▶ **Given exercise**
Write out each record below exactly as it appears, with no pictures.

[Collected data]
◇ ◇ ◇ ◇
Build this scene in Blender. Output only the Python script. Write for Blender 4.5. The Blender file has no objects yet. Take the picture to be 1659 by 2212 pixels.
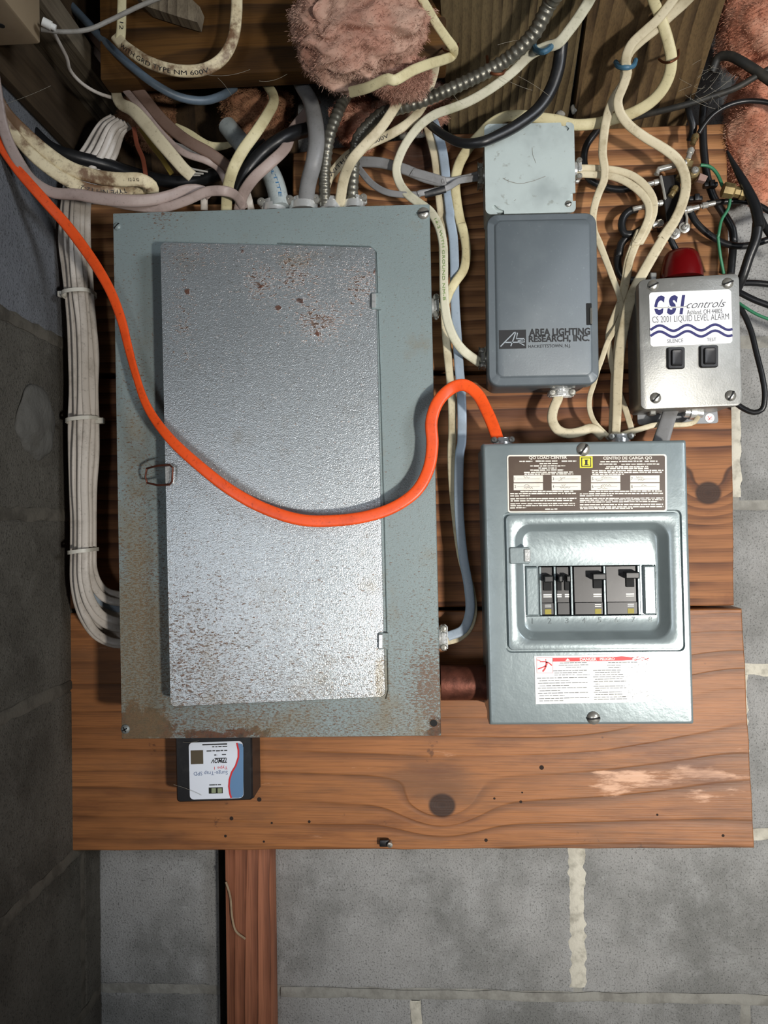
import bpy, bmesh, math, random
from mathutils import Vector, Matrix, noise
random.seed(7)
S = bpy.context.scene
COL = S.collection
# ------------------------------------------------------------------ camera
IW, IH, F = 1659.0, 2212.0, 1620.0
CAMD = 0.953                       # camera distance from the block wall (m)
YAW, PITCH, ROLL = math.radians(-2.967), math.radians(0.657), math.radians(0.830)
def _cam():
    cy, sy, cp, sp, cr, sr = math.cos(YAW), math.sin(YAW), math.cos(PITCH), math.sin(PITCH), math.cos(ROLL), math.sin(ROLL)
    base = Matrix(((1, 0, 0), (0, 0, -1), (0, 1, 0)))
    Ry = Matrix(((cy, 0, -sy), (0, 1, 0), (sy, 0, cy)))
    Rp = Matrix(((1, 0, 0), (0, cp, sp), (0, -sp, cp)))
    Rr = Matrix(((cr, sr, 0), (-sr, cr, 0), (0, 0, 1)))
    return Rr @ Rp @ Ry @ base
CM = _cam()
CMT = CM.transposed()
CPOS = Vector((0, -CAMD, 0))
def U(px, py, d):
    """point of the plane d metres in front of the block wall, seen at photo pixel px, py"""
    v = CMT @ Vector(((px - IW / 2) / F, (py - IH / 2) / F, 1.0))
    return CPOS + v * ((CAMD - d) / v.y)
def mpp(d): return (CAMD - d) / F          # metres per pixel at that distance
cam = bpy.data.objects.new('camera', bpy.data.cameras.new('camera'))
COL.objects.link(cam)
cam.data.sensor_fit = 'HORIZONTAL'; cam.data.sensor_width = 36.0; cam.data.lens = F / IW * 36.0
cam.data.clip_start = 0.01
r_, u_, b_ = CM[0], -CM[1], -CM[2]
cam.matrix_world = Matrix(((r_[0], u_[0], b_[0], 0), (r_[1], u_[1], b_[1], -CAMD), (r_[2], u_[2], b_[2], 0), (0, 0, 0, 1)))
S.camera = cam
# ------------------------------------------------------------------ light
S.view_settings.view_transform = 'Standard'; S.view_settings.look = 'None'
S.view_settings.gamma = 1.0; S.view_settings.use_curve_mapping = False
S.view_settings.exposure = 0.0
world = bpy.data.worlds.new('world'); S.world = world; world.use_nodes = True
world.node_tree.nodes['Background'].inputs[0].default_value = (0.62, 0.66, 0.72, 1)
world.node_tree.nodes['Background'].inputs[1].default_value = 0.05
def area(name, loc, target, size, energy, color, size_y=None, spread=math.pi):
    l = bpy.data.lights.new(name, 'AREA'); l.energy = energy; l.color = color; l.size = size
    if size_y: l.shape = 'RECTANGLE'; l.size_y = size_y
    l.spread = spread
    o = bpy.data.objects.new(name, l); COL.objects.link(o); o.location = loc
    o.rotation_euler = (Vector(target) - Vector(loc)).to_track_quat('-Z', 'Y').to_euler()
    return o
area('basement_window_daylight', (-0.46, -2.40, -0.34), (-0.1, 0, -0.05), 0.5, 8.0, (0.91, 0.94, 1.0), 0.5)
def spot(name, loc, target, energy, color, angle, radius):
    l = bpy.data.lights.new(name, 'SPOT'); l.energy = energy; l.color = color; l.spot_size = math.radians(angle); l.spot_blend = 1.0; l.shadow_soft_size = radius
    o = bpy.data.objects.new(name, l); COL.objects.link(o); o.location = loc
    o.rotation_euler = (Vector(target) - Vector(loc)).to_track_quat('-Z', 'Y').to_euler(); return o
spot('work_lamp', (1.0, -2.0, -0.5), (0.33, 0, -0.03), 205, (1.0, 0.955, 0.89), 49, 0.07)
area('cool_fill_upper_right', (1.25, -1.45, 0.40), (-0.40, -0.1, 0.22), 0.35, 2.6, (0.86, 0.92, 1.0), 0.35, math.radians(75))  # added cool fill to brighten the upper left wall; source unseen
# ------------------------------------------------------------------ helpers
def srgb(r, g, b):
    f = lambda c: (c / 255 / 12.92) if c / 255 <= 0.04045 else ((c / 255 + 0.055) / 1.055) ** 2.4
    return (f(r), f(g), f(b), 1.0)
class MB:
    def __init__(s): s.v = []; s.f = []; s.sm = True
    def add(s, vs, fs):
        o = len(s.v); s.v += [Vector(v) for v in vs]; s.f += [tuple(i + o for i in f) for f in fs]; return s
    def loft(s, loops, cap0=True, cap1=True, closed=True):
        n = len(loops[0]); vs = [p for l in loops for p in l]; fs = []
        for k in range(len(loops) - 1):
            for i in range(n if closed else n - 1):
                j = (i + 1) % n
                fs.append((k * n + i, k * n + j, (k + 1) * n + j, (k + 1) * n + i))
        if cap0: fs.append(tuple(range(n - 1, -1, -1)))
        if cap1: fs.append(tuple((len(loops) - 1) * n + i for i in range(n)))
        return s.add(vs, fs)
    def box(s, x0, x1, y0, y1, z0, z1, b=0.0):
        if x0 > x1: x0, x1 = x1, x0
        if y0 > y1: y0, y1 = y1, y0
        if z0 > z1: z0, z1 = z1, z0
        if b <= 0:
            vs = [(x, y, z) for x in (x0, x1) for y in (y0, y1) for z in (z0, z1)]
            return s.add(vs, [(0, 1, 3, 2), (4, 6, 7, 5), (0, 4, 5, 1), (2, 3, 7, 6), (0, 2, 6, 4), (1, 5, 7, 3)])
        bm = bmesh.new(); bmesh.ops.create_cube(bm, size=1)
        for v in bm.verts: v.co = Vector(((x0 + x1) / 2 + v.co.x * (x1 - x0), (y0 + y1) / 2 + v.co.y * (y1 - y0), (z0 + z1) / 2 + v.co.z * (z1 - z0)))
        bmesh.ops.bevel(bm, geom=bm.edges[:], offset=b, segments=2, affect='EDGES', profile=0.5)
        s.bm(bm); return s
    def bm(s, bm):
        bm.verts.index_update()
        s.add([v.co.copy() for v in bm.verts], [[v.index for v in f.verts] for f in bm.faces]); bm.free(); return s
    def lathe(s, prof, org, axis, n=20):
        """prof: (radius, height along axis)"""
        axis = Vector(axis).normalized(); a = axis.orthogonal().normalized(); c = axis.cross(a); org = Vector(org)
        loops = [[org + axis * h + (a * math.cos(t) + c * math.sin(t)) * max(r, 1e-6) for t in [2 * math.pi * i / n for i in range(n)]] for r, h in prof]
        return s.loft(loops)
    def build(s, name, mat, parent=None, smooth=None, flat=False):
        me = bpy.data.meshes.new(name)
        lo = Vector((min(v.x for v in s.v), min(v.y for v in s.v), min(v.z for v in s.v)))
        hi = Vector((max(v.x for v in s.v), max(v.y for v in s.v), max(v.z for v in s.v)))
        c = (lo + hi) / 2
        me.from_pydata([v - c for v in s.v], [], s.f)
        bm = bmesh.new(); bm.from_mesh(me); bmesh.ops.recalc_face_normals(bm, faces=bm.faces[:]); bm.to_mesh(me); bm.free()
        me.materials.append(mat)
        o = bpy.data.objects.new(name, me); COL.objects.link(o)
        if not flat:
            for p in me.polygons: p.use_smooth = True
            me.set_sharp_from_angle(angle=math.radians(smooth if smooth else 38))
        w = Vector((0, 0, 0)); q = parent
        while q: w = w + q.location; q = q.parent
        if parent: o.parent = parent
        o.location = c - w
        return o
def tag(o, label, cat=None, group=None, kind=None):
    o['label'] = label
    if cat: o['category'] = cat
    if group: o['group'] = group
    if kind: o['kind'] = kind
    return o
def thing(name, loc, label, cat, group=None):
    o = bpy.data.objects.new(name, None); COL.objects.link(o); o.location = loc; o.empty_display_size = 0.02
    return tag(o, label, cat, group)
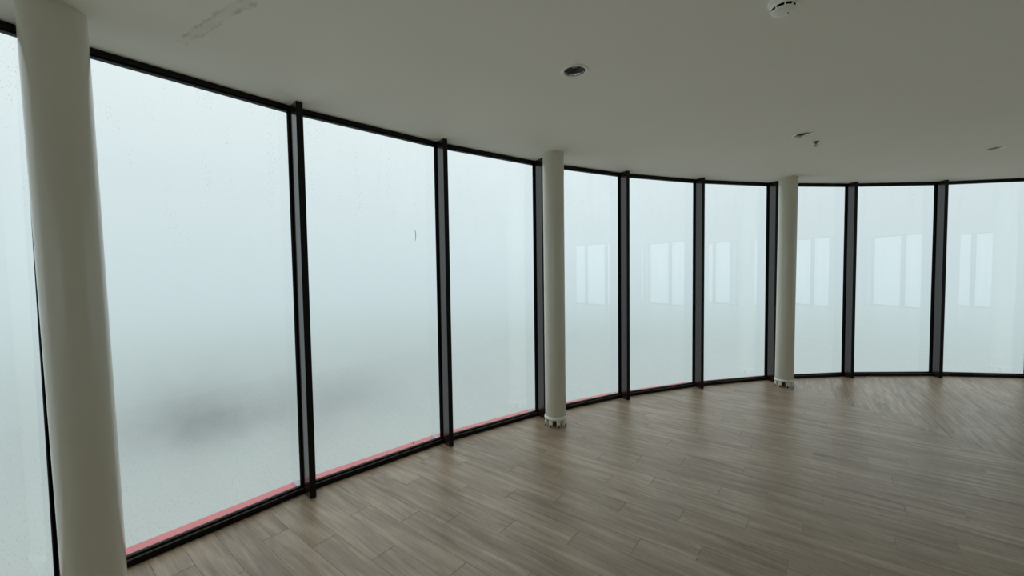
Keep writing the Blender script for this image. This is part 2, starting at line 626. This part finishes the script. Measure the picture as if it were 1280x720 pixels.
◇ ◇ ◇ ◇
▶ **Written reply**
Build this scene in Blender. Output only the Python script. Write for Blender 4.5. The Blender file has no objects yet. Take the picture to be 1659 by 2212 pixels.
import bpy, bmesh, math, random
from mathutils import Vector, Matrix, noise
random.seed(7)
S = bpy.context.scene
COL = S.collection
# ------------------------------------------------------------------ camera
IW, IH, F = 1659.0, 2212.0, 1620.0
CAMD = 0.953                       # camera distance from the block wall (m)
YAW, PITCH, ROLL = math.radians(-2.967), math.radians(0.657), math.radians(0.830)
def _cam():
    cy, sy, cp, sp, cr, sr = math.cos(YAW), math.sin(YAW), math.cos(PITCH), math.sin(PITCH), math.cos(ROLL), math.sin(ROLL)
    base = Matrix(((1, 0, 0), (0, 0, -1), (0, 1, 0)))
    Ry = Matrix(((cy, 0, -sy), (0, 1, 0), (sy, 0, cy)))
    Rp = Matrix(((1, 0, 0), (0, cp, sp), (0, -sp, cp)))
    Rr = Matrix(((cr, sr, 0), (-sr, cr, 0), (0, 0, 1)))
    return Rr @ Rp @ Ry @ base
CM = _cam()
CMT = CM.transposed()
CPOS = Vector((0, -CAMD, 0))
def U(px, py, d):
    """point of the plane d metres in front of the block wall, seen at photo pixel px, py"""
    v = CMT @ Vector(((px - IW / 2) / F, (py - IH / 2) / F, 1.0))
    return CPOS + v * ((CAMD - d) / v.y)
def mpp(d): return (CAMD - d) / F          # metres per pixel at that distance
cam = bpy.data.objects.new('camera', bpy.data.cameras.new('camera'))
COL.objects.link(cam)
cam.data.sensor_fit = 'HORIZONTAL'; cam.data.sensor_width = 36.0; cam.data.lens = F / IW * 36.0
cam.data.clip_start = 0.01
r_, u_, b_ = CM[0], -CM[1], -CM[2]
cam.matrix_world = Matrix(((r_[0], u_[0], b_[0], 0), (r_[1], u_[1], b_[1], -CAMD), (r_[2], u_[2], b_[2], 0), (0, 0, 0, 1)))
S.camera = cam
# ------------------------------------------------------------------ light
S.view_settings.view_transform = 'Standard'; S.view_settings.look = 'None'
S.view_settings.gamma = 1.0; S.view_settings.use_curve_mapping = False
S.view_settings.exposure = 0.0
world = bpy.data.worlds.new('world'); S.world = world; world.use_nodes = True
world.node_tree.nodes['Background'].inputs[0].default_value = (0.62, 0.66, 0.72, 1)
world.node_tree.nodes['Background'].inputs[1].default_value = 0.05
def area(name, loc, target, size, energy, color, size_y=None, spread=math.pi):
    l = bpy.data.lights.new(name, 'AREA'); l.energy = energy; l.color = color; l.size = size
    if size_y: l.shape = 'RECTANGLE'; l.size_y = size_y
    l.spread = spread
    o = bpy.data.objects.new(name, l); COL.objects.link(o); o.location = loc
    o.rotation_euler = (Vector(target) - Vector(loc)).to_track_quat('-Z', 'Y').to_euler()
    return o
area('basement_window_daylight', (-0.46, -2.40, -0.34), (-0.1, 0, -0.05), 0.5, 8.0, (0.91, 0.94, 1.0), 0.5)
def spot(name, loc, target, energy, color, angle, radius):
    l = bpy.data.lights.new(name, 'SPOT'); l.energy = energy; l.color = color; l.spot_size = math.radians(angle); l.spot_blend = 1.0; l.shadow_soft_size = radius
    o = bpy.data.objects.new(name, l); COL.objects.link(o); o.location = loc
    o.rotation_euler = (Vector(target) - Vector(loc)).to_track_quat('-Z', 'Y').to_euler(); return o
spot('work_lamp', (1.0, -2.0, -0.5), (0.33, 0, -0.03), 205, (1.0, 0.955, 0.89), 49, 0.07)
area('cool_fill_upper_right', (1.25, -1.45, 0.40), (-0.40, -0.1, 0.22), 0.35, 2.6, (0.86, 0.92, 1.0), 0.35, math.radians(75))  # added cool fill to brighten the upper left wall; source unseen
# ------------------------------------------------------------------ helpers
def srgb(r, g, b):
    f = lambda c: (c / 255 / 12.92) if c / 255 <= 0.04045 else ((c / 255 + 0.055) / 1.055) ** 2.4
    return (f(r), f(g), f(b), 1.0)
class MB:
    def __init__(s): s.v = []; s.f = []; s.sm = True
    def add(s, vs, fs):
        o = len(s.v); s.v += [Vector(v) for v in vs]; s.f += [tuple(i + o for i in f) for f in fs]; return s
    def loft(s, loops, cap0=True, cap1=True, closed=True):
        n = len(loops[0]); vs = [p for l in loops for p in l]; fs = []
        for k in range(len(loops) - 1):
            for i in range(n if closed else n - 1):
                j = (i + 1) % n
                fs.append((k * n + i, k * n + j, (k + 1) * n + j, (k + 1) * n + i))
        if cap0: fs.append(tuple(range(n - 1, -1, -1)))
        if cap1: fs.append(tuple((len(loops) - 1) * n + i for i in range(n)))
        return s.add(vs, fs)
    def box(s, x0, x1, y0, y1, z0, z1, b=0.0):
        if x0 > x1: x0, x1 = x1, x0
        if y0 > y1: y0, y1 = y1, y0
        if z0 > z1: z0, z1 = z1, z0
        if b <= 0:
            vs = [(x, y, z) for x in (x0, x1) for y in (y0, y1) for z in (z0, z1)]
            return s.add(vs, [(0, 1, 3, 2), (4, 6, 7, 5), (0, 4, 5, 1), (2, 3, 7, 6), (0, 2, 6, 4), (1, 5, 7, 3)])
        bm = bmesh.new(); bmesh.ops.create_cube(bm, size=1)
        for v in bm.verts: v.co = Vector(((x0 + x1) / 2 + v.co.x * (x1 - x0), (y0 + y1) / 2 + v.co.y * (y1 - y0), (z0 + z1) / 2 + v.co.z * (z1 - z0)))
        bmesh.ops.bevel(bm, geom=bm.edges[:], offset=b, segments=2, affect='EDGES', profile=0.5)
        s.bm(bm); return s
    def bm(s, bm):
        bm.verts.index_update()
        s.add([v.co.copy() for v in bm.verts], [[v.index for v in f.verts] for f in bm.faces]); bm.free(); return s
    def lathe(s, prof, org, axis, n=20):
        """prof: (radius, height along axis)"""
        axis = Vector(axis).normalized(); a = axis.orthogonal().normalized(); c = axis.cross(a); org = Vector(org)
        loops = [[org + axis * h + (a * math.cos(t) + c * math.sin(t)) * max(r, 1e-6) for t in [2 * math.pi * i / n for i in range(n)]] for r, h in prof]
        return s.loft(loops)
    def build(s, name, mat, parent=None, smooth=None, flat=False):
        me = bpy.data.meshes.new(name)
        lo = Vector((min(v.x for v in s.v), min(v.y for v in s.v), min(v.z for v in s.v)))
        hi = Vector((max(v.x for v in s.v), max(v.y for v in s.v), max(v.z for v in s.v)))
        c = (lo + hi) / 2
        me.from_pydata([v - c for v in s.v], [], s.f)
        bm = bmesh.new(); bm.from_mesh(me); bmesh.ops.recalc_face_normals(bm, faces=bm.faces[:]); bm.to_mesh(me); bm.free()
        me.materials.append(mat)
        o = bpy.data.objects.new(name, me); COL.objects.link(o)
        if not flat:
            for p in me.polygons: p.use_smooth = True
            me.set_sharp_from_angle(angle=math.radians(smooth if smooth else 38))
        w = Vector((0, 0, 0)); q = parent
        while q: w = w + q.location; q = q.parent
        if parent: o.parent = parent
        o.location = c - w
        return o
def tag(o, label, cat=None, group=None, kind=None):
    o['label'] = label
    if cat: o['category'] = cat
    if group: o['group'] = group
    if kind: o['kind'] = kind
    return o
def thing(name, loc, label, cat, group=None):
    o = bpy.data.objects.new(name, None); COL.objects.link(o); o.location = loc; o.empty_display_size = 0.02
    return tag(o, label, cat, group)
Keep writing the Blender script for this image. This is part 2, starting at line 626. This part finishes the script. Measure the picture as if it were 1280x720 pixels.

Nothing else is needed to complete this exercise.